> [What you need to do]: Set down the full listing exactly, character for character.

..............................

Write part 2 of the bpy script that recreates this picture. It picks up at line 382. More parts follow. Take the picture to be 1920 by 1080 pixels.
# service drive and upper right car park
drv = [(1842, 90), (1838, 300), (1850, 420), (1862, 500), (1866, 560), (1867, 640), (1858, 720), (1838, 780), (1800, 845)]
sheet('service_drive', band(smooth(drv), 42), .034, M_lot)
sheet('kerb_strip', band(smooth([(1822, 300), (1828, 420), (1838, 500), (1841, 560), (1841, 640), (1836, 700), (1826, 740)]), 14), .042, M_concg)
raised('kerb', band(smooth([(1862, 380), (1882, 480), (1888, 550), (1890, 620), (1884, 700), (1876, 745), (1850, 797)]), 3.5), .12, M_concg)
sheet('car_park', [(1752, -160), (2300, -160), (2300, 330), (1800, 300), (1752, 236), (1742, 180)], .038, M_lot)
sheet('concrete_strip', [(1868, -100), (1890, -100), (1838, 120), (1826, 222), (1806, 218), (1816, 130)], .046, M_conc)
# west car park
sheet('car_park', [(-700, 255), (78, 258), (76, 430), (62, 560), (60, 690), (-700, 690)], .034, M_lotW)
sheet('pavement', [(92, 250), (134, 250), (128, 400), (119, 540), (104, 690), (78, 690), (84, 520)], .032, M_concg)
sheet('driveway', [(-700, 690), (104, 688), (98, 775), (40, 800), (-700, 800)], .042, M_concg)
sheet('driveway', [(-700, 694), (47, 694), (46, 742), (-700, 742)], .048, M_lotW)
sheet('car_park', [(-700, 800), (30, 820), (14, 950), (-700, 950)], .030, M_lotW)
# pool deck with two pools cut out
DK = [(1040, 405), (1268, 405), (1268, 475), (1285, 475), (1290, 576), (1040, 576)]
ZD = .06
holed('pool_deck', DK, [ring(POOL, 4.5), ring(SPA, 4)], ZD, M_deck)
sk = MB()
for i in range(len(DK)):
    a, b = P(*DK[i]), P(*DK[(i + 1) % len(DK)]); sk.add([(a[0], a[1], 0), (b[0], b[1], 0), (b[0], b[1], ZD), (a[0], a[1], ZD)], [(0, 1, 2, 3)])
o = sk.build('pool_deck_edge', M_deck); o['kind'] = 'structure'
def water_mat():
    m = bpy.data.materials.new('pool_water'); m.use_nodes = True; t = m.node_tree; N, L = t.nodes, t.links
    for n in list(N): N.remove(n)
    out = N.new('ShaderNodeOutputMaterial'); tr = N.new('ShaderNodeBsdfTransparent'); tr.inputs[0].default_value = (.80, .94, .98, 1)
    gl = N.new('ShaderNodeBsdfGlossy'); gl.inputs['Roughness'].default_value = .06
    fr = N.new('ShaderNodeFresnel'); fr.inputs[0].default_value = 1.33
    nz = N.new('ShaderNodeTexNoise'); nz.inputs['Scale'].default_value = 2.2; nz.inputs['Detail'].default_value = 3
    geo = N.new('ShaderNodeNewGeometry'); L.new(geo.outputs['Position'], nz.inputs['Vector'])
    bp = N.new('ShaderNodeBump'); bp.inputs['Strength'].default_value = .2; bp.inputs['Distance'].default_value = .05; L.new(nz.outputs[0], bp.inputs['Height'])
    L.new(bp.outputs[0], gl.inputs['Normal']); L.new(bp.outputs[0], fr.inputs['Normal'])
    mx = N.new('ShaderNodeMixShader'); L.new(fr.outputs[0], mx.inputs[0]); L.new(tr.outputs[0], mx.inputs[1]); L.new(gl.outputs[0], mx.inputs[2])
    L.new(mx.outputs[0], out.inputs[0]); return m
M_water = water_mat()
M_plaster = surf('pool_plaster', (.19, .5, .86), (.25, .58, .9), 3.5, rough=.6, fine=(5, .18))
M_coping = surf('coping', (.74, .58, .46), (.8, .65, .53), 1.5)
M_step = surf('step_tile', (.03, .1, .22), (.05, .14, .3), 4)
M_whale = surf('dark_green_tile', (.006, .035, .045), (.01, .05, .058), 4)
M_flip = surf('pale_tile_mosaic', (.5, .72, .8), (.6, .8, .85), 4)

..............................

> [Exercise result]:
Write part 2 of the bpy script that recreates this picture. It picks up at line 382. More parts follow. Take the picture to be 1920 by 1080 pixels.
# service drive and upper right car park
drv = [(1842, 90), (1838, 300), (1850, 420), (1862, 500), (1866, 560), (1867, 640), (1858, 720), (1838, 780), (1800, 845)]
sheet('service_drive', band(smooth(drv), 42), .034, M_lot)
sheet('kerb_strip', band(smooth([(1822, 300), (1828, 420), (1838, 500), (1841, 560), (1841, 640), (1836, 700), (1826, 740)]), 14), .042, M_concg)
raised('kerb', band(smooth([(1862, 380), (1882, 480), (1888, 550), (1890, 620), (1884, 700), (1876, 745), (1850, 797)]), 3.5), .12, M_concg)
sheet('car_park', [(1752, -160), (2300, -160), (2300, 330), (1800, 300), (1752, 236), (1742, 180)], .038, M_lot)
sheet('concrete_strip', [(1868, -100), (1890, -100), (1838, 120), (1826, 222), (1806, 218), (1816, 130)], .046, M_conc)
# west car park
sheet('car_park', [(-700, 255), (78, 258), (76, 430), (62, 560), (60, 690), (-700, 690)], .034, M_lotW)
sheet('pavement', [(92, 250), (134, 250), (128, 400), (119, 540), (104, 690), (78, 690), (84, 520)], .032, M_concg)
sheet('driveway', [(-700, 690), (104, 688), (98, 775), (40, 800), (-700, 800)], .042, M_concg)
sheet('driveway', [(-700, 694), (47, 694), (46, 742), (-700, 742)], .048, M_lotW)
sheet('car_park', [(-700, 800), (30, 820), (14, 950), (-700, 950)], .030, M_lotW)
# pool deck with two pools cut out
DK = [(1040, 405), (1268, 405), (1268, 475), (1285, 475), (1290, 576), (1040, 576)]
ZD = .06
holed('pool_deck', DK, [ring(POOL, 4.5), ring(SPA, 4)], ZD, M_deck)
sk = MB()
for i in range(len(DK)):
    a, b = P(*DK[i]), P(*DK[(i + 1) % len(DK)]); sk.add([(a[0], a[1], 0), (b[0], b[1], 0), (b[0], b[1], ZD), (a[0], a[1], ZD)], [(0, 1, 2, 3)])
o = sk.build('pool_deck_edge', M_deck); o['kind'] = 'structure'
def water_mat():
    m = bpy.data.materials.new('pool_water'); m.use_nodes = True; t = m.node_tree; N, L = t.nodes, t.links
    for n in list(N): N.remove(n)
    out = N.new('ShaderNodeOutputMaterial'); tr = N.new('ShaderNodeBsdfTransparent'); tr.inputs[0].default_value = (.80, .94, .98, 1)
    gl = N.new('ShaderNodeBsdfGlossy'); gl.inputs['Roughness'].default_value = .06
    fr = N.new('ShaderNodeFresnel'); fr.inputs[0].default_value = 1.33
    nz = N.new('ShaderNodeTexNoise'); nz.inputs['Scale'].default_value = 2.2; nz.inputs['Detail'].default_value = 3
    geo = N.new('ShaderNodeNewGeometry'); L.new(geo.outputs['Position'], nz.inputs['Vector'])
    bp = N.new('ShaderNodeBump'); bp.inputs['Strength'].default_value = .2; bp.inputs['Distance'].default_value = .05; L.new(nz.outputs[0], bp.inputs['Height'])
    L.new(bp.outputs[0], gl.inputs['Normal']); L.new(bp.outputs[0], fr.inputs['Normal'])
    mx = N.new('ShaderNodeMixShader'); L.new(fr.outputs[0], mx.inputs[0]); L.new(tr.outputs[0], mx.inputs[1]); L.new(gl.outputs[0], mx.inputs[2])
    L.new(mx.outputs[0], out.inputs[0]); return m
M_water = water_mat()
M_plaster = surf('pool_plaster', (.19, .5, .86), (.25, .58, .9), 3.5, rough=.6, fine=(5, .18))
M_coping = surf('coping', (.74, .58, .46), (.8, .65, .53), 1.5)
M_step = surf('step_tile', (.03, .1, .22), (.05, .14, .3), 4)
M_whale = surf('dark_green_tile', (.006, .035, .045), (.01, .05, .058), 4)
M_flip = surf('pale_tile_mosaic', (.5, .72, .8), (.6, .8, .85), 4)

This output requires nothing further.